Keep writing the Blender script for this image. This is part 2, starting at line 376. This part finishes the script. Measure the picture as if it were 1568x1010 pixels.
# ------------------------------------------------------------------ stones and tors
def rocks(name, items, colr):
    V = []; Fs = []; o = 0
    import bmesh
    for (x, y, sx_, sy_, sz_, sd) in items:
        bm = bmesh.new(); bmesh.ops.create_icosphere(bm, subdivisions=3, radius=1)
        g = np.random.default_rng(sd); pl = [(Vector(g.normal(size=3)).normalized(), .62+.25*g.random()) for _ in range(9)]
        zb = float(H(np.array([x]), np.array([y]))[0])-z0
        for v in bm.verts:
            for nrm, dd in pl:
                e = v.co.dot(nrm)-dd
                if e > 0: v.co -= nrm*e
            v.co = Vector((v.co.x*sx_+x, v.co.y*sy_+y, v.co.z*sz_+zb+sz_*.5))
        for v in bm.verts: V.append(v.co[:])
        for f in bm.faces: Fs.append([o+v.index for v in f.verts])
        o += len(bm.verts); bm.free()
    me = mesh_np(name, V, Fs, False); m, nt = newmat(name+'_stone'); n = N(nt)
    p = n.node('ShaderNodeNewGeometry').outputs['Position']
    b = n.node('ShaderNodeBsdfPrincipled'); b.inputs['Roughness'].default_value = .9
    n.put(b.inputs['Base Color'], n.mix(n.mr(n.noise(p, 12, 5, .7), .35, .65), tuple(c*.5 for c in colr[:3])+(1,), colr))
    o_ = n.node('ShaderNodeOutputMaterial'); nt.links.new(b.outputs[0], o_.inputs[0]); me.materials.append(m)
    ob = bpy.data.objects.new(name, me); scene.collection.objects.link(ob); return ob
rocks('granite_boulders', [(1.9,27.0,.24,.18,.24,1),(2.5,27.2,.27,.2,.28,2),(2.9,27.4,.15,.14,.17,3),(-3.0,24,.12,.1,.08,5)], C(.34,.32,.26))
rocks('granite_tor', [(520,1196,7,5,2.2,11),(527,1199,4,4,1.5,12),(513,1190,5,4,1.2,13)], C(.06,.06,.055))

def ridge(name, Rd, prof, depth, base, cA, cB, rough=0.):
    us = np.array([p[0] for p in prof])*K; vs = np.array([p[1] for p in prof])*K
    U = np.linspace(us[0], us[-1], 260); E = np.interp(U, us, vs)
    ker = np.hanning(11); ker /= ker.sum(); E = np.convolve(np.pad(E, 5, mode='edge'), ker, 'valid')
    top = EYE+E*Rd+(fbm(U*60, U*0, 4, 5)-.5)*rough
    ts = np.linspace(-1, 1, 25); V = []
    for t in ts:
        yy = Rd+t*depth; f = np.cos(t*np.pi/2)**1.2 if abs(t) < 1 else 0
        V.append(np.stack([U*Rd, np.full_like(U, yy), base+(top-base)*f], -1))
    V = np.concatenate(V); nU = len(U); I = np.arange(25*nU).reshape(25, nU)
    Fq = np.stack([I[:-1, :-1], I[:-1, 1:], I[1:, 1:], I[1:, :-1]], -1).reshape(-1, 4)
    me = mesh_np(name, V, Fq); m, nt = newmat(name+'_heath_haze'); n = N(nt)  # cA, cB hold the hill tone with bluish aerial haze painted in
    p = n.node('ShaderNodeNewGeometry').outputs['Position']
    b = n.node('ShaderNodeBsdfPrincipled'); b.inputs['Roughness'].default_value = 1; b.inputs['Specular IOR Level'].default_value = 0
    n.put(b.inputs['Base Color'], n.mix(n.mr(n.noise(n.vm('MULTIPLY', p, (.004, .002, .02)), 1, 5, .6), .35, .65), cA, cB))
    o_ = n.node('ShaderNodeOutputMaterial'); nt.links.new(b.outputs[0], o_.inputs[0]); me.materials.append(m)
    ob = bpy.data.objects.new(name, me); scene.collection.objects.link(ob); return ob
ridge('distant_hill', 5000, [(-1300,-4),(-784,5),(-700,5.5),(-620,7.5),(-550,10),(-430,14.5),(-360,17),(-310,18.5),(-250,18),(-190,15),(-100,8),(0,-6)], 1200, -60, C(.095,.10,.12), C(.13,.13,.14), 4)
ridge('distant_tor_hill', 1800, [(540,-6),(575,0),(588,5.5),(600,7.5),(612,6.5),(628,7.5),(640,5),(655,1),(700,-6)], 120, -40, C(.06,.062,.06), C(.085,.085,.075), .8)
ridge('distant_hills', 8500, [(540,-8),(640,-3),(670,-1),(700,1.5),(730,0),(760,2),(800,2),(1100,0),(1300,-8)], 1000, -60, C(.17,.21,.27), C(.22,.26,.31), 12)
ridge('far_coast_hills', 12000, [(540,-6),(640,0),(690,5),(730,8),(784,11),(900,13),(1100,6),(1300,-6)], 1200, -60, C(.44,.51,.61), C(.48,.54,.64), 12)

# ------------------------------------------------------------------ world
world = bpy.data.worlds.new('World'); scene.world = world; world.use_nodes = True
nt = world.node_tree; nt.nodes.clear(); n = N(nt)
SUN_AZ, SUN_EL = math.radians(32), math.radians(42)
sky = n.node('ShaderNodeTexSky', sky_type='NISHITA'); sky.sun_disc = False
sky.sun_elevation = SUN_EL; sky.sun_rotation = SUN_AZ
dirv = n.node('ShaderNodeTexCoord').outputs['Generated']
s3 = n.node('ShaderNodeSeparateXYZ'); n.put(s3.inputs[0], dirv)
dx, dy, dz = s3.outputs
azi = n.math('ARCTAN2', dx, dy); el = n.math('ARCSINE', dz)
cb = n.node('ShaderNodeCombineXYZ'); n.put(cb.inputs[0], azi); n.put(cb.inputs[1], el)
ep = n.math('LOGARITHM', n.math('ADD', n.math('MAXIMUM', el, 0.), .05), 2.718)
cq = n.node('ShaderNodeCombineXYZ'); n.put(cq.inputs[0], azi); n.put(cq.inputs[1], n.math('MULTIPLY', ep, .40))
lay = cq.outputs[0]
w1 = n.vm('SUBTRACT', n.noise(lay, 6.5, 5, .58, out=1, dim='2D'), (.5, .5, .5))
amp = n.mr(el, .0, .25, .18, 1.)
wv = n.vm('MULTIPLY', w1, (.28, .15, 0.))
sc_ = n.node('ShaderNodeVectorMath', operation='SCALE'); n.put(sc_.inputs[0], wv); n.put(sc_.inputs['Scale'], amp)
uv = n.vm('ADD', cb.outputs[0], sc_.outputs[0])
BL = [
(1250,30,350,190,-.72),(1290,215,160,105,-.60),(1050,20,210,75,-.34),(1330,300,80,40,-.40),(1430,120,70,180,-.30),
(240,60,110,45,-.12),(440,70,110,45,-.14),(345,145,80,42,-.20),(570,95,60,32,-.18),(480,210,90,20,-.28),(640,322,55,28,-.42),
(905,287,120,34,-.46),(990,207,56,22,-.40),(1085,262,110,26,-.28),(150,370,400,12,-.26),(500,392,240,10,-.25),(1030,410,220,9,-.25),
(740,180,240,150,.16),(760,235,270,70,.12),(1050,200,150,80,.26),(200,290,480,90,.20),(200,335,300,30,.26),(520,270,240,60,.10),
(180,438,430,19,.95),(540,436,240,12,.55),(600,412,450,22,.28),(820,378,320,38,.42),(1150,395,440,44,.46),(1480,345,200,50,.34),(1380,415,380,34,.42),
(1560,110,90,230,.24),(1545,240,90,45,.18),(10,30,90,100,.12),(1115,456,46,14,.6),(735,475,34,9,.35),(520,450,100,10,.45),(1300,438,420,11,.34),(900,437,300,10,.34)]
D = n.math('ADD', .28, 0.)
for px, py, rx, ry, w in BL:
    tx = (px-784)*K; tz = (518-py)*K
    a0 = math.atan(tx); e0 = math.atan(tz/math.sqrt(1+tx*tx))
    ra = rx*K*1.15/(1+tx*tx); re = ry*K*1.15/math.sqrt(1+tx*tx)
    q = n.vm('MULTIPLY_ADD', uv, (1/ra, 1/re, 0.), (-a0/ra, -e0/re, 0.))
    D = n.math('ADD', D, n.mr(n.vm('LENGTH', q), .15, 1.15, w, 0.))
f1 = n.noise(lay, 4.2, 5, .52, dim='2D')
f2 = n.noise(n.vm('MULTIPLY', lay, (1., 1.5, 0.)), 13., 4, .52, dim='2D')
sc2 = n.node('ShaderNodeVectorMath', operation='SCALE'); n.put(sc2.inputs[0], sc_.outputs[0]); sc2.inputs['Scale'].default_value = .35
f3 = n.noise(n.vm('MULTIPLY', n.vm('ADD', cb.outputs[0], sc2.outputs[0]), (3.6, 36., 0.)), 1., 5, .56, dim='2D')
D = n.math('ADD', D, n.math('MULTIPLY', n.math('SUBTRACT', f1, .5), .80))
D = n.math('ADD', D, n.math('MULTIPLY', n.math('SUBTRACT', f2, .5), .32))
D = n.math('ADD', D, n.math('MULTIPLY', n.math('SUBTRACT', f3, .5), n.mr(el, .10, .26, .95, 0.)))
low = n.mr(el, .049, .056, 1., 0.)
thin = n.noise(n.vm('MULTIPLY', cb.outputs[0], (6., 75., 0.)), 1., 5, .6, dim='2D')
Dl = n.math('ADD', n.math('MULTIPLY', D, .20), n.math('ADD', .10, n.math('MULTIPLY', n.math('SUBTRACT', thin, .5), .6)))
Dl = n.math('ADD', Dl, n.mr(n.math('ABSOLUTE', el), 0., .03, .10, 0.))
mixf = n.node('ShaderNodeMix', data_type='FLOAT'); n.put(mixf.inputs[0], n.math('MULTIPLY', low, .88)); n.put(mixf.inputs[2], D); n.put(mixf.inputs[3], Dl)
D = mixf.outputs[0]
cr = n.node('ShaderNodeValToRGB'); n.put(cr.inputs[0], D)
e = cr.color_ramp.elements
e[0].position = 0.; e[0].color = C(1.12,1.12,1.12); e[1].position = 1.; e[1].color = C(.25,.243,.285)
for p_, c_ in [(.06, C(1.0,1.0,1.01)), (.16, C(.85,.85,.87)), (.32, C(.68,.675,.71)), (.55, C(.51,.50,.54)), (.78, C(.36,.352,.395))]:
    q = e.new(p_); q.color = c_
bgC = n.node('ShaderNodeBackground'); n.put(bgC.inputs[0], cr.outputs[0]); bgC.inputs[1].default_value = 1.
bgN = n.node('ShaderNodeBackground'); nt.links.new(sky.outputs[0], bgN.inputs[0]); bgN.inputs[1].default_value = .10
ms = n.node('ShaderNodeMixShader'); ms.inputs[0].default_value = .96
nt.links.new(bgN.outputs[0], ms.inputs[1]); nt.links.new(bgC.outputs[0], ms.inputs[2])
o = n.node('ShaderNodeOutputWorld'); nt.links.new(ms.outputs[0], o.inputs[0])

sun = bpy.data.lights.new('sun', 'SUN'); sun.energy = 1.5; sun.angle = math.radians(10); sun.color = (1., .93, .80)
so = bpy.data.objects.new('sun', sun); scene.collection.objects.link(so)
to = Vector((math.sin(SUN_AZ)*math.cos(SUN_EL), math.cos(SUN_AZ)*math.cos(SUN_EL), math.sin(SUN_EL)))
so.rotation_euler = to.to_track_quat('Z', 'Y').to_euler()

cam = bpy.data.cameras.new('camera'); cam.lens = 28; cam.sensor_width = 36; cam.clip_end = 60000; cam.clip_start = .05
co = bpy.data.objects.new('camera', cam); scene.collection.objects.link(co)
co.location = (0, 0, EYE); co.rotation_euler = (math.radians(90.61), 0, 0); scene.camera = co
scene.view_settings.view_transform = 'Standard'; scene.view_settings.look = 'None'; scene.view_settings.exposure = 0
++++++++
## WHAT TO PRODUCE
In the listing above, locate the line containing "U = np.linspace(us[0], us[-1], 260);" and the line containing "V = np.concatenate(V);". Transcribe those two lines and everything between them, exactly as written.

## COMPLETE ANSWER
    U = np.linspace(us[0], us[-1], 260); E = np.interp(U, us, vs)
    ker = np.hanning(11); ker /= ker.sum(); E = np.convolve(np.pad(E, 5, mode='edge'), ker, 'valid')
    top = EYE+E*Rd+(fbm(U*60, U*0, 4, 5)-.5)*rough
    ts = np.linspace(-1, 1, 25); V = []
    for t in ts:
        yy = Rd+t*depth; f = np.cos(t*np.pi/2)**1.2 if abs(t) < 1 else 0
        V.append(np.stack([U*Rd, np.full_like(U, yy), base+(top-base)*f], -1))
    V = np.concatenate(V); nU = len(U); I = np.arange(25*nU).reshape(25, nU)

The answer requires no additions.